New York Manufacturing Shows Much More Modest Growth Under Expectations

The Federal Reserve Bank of New York has released its Empire State Manufacturing Survey for April, and the results were far less robust than had been expected. The General Business Conditions Index was up at just 5.2 in April. Bloomberg had called for a gain of 15.0, and this is far less robust than the 16.4 reading seen in March and 18.7 seen in February.

Monday’s report from the New York Fed was one of more subdued growth. Among New York State manufacturers, 35% of respondents said that general business conditions had improved over the month, but 30% reported that they had worsened.
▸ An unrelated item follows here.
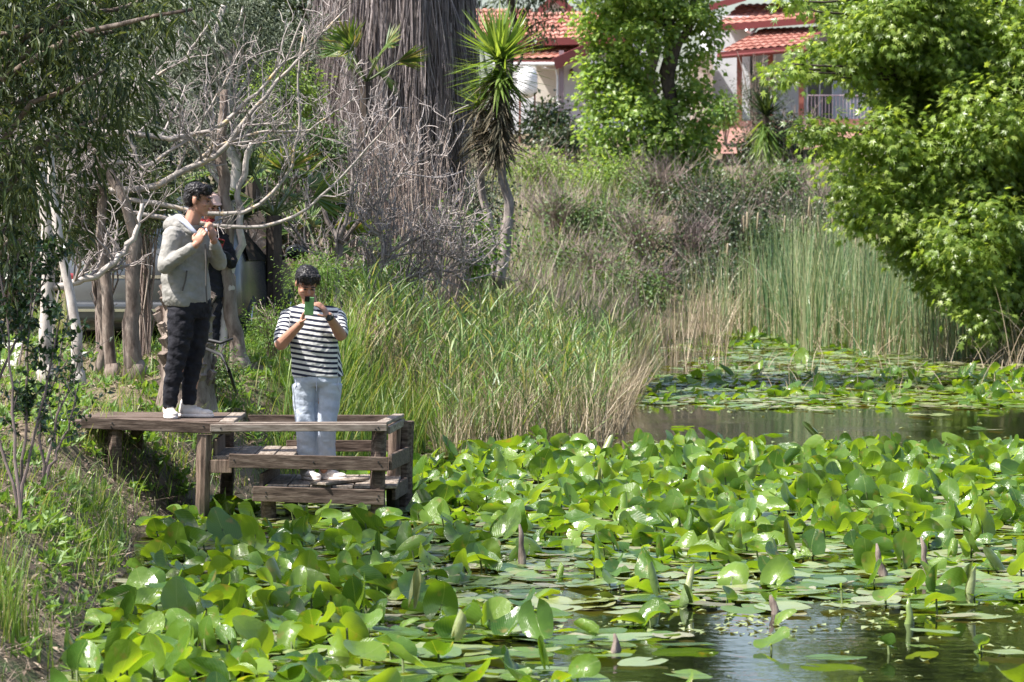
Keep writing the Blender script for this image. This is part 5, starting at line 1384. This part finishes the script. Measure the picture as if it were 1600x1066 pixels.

While weak, this cooling in the manufacturing area of the New York region showed that delivery times were slower with a bottlenecking in the supply chain. New orders growth also was shown to have eased in April, down 14 points to 7.0. Unfilled orders were up at 12.4, but that was down marginally from the prior month.

What did grow was the employment index, up at 13.9 in April. That is a two-year high.

The New York Fed’s overview noted about labor and prices:

Labor market indicators pointed to further sturdy increases in both employment and hours worked. Input prices and selling prices rose at a modest pace again this month. Indexes assessing the six-month outlook continued to convey a fairly high degree of optimism about future conditions.

Monday’s report may have been weaker than expected, but expectations were mixed to higher. The New York Fed said:

Forward-looking indexes were mixed but generally at high levels, suggesting fairly widespread optimism about future conditions. The index for future business conditions rose three points to 39.9, while the future new orders and shipments indexes declined modestly. Employment and hours worked were expected to increase fairly briskly in the months ahead. The index for planned capital expenditures climbed four points to 27.7—its highest level in more than two years—and the technology spending index jumped seven points to 15.3.